**Exercise:** Find each line with "this" and copy it.

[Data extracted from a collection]
◇ ◇ ◇ ◇

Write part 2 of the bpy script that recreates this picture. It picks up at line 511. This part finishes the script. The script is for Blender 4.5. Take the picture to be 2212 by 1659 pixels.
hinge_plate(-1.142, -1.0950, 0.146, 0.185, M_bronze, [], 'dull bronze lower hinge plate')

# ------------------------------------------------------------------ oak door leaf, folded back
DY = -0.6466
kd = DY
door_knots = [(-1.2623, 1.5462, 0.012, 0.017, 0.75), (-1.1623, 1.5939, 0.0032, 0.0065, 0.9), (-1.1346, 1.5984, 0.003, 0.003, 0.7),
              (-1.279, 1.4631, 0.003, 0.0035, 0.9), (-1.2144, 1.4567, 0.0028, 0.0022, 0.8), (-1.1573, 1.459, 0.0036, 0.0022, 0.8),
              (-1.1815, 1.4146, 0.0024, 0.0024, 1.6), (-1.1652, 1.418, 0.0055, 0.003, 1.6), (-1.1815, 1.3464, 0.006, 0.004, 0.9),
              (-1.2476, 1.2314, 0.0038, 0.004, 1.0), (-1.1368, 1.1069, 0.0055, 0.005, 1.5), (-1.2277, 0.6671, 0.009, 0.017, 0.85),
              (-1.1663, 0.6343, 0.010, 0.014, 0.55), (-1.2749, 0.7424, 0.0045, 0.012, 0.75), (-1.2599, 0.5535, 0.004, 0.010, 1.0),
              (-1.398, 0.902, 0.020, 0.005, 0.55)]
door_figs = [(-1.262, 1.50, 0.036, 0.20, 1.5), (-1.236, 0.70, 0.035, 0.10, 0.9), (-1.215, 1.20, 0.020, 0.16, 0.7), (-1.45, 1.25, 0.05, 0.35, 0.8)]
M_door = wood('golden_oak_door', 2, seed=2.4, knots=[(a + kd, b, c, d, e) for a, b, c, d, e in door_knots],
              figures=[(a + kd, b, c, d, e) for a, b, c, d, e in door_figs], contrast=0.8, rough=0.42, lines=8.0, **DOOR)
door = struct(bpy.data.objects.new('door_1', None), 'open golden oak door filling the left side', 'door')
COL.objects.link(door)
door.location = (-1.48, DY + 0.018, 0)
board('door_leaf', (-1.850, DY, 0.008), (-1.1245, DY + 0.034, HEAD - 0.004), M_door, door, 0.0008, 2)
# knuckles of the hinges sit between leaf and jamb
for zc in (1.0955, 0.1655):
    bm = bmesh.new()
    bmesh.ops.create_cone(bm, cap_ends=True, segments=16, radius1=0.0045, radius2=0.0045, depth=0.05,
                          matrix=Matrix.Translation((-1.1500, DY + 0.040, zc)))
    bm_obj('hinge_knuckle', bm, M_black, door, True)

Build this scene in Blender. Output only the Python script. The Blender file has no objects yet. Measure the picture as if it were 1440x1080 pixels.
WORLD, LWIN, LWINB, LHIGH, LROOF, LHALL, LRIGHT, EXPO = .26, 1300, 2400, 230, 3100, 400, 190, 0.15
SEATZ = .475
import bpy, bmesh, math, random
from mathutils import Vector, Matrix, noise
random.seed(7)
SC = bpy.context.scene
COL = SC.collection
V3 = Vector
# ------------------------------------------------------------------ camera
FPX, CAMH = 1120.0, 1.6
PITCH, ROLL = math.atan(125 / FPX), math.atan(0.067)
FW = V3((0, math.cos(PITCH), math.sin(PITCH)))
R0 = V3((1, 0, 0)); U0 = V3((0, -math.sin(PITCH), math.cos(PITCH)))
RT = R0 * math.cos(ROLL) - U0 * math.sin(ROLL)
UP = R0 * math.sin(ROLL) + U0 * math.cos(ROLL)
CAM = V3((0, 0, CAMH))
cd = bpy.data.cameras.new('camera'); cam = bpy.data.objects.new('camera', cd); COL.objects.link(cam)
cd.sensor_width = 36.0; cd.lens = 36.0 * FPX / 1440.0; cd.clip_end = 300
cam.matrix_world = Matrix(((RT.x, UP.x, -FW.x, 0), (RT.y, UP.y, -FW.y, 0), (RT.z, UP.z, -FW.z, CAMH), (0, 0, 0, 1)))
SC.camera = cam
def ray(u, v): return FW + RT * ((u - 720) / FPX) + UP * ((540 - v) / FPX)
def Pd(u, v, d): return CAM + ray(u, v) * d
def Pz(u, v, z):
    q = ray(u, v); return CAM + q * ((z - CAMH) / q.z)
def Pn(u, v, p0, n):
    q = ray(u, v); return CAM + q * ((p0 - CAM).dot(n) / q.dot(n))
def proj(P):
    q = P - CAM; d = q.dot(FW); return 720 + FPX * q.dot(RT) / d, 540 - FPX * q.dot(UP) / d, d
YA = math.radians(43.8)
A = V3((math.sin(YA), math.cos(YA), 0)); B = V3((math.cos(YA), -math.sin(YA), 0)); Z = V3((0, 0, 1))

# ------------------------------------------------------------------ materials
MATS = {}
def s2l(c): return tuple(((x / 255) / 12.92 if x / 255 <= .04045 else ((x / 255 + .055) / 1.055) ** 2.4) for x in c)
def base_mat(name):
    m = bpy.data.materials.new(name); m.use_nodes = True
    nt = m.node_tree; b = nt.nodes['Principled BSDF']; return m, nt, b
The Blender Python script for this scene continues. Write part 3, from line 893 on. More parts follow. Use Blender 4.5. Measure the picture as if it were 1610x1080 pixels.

◇ ◇ ◇ ◇

**Task output:**
Write part 2 of the bpy script that recreates this picture. It picks up at line 511. This part finishes the script. The script is for Blender 4.5. Take the picture to be 2212 by 1659 pixels.
Build this scene in Blender. Output only the Python script. The Blender file has no objects yet. Measure the picture as if it were 1440x1080 pixels.
The Blender Python script for this scene continues. Write part 3, from line 893 on. More parts follow. Use Blender 4.5. Measure the picture as if it were 1610x1080 pixels.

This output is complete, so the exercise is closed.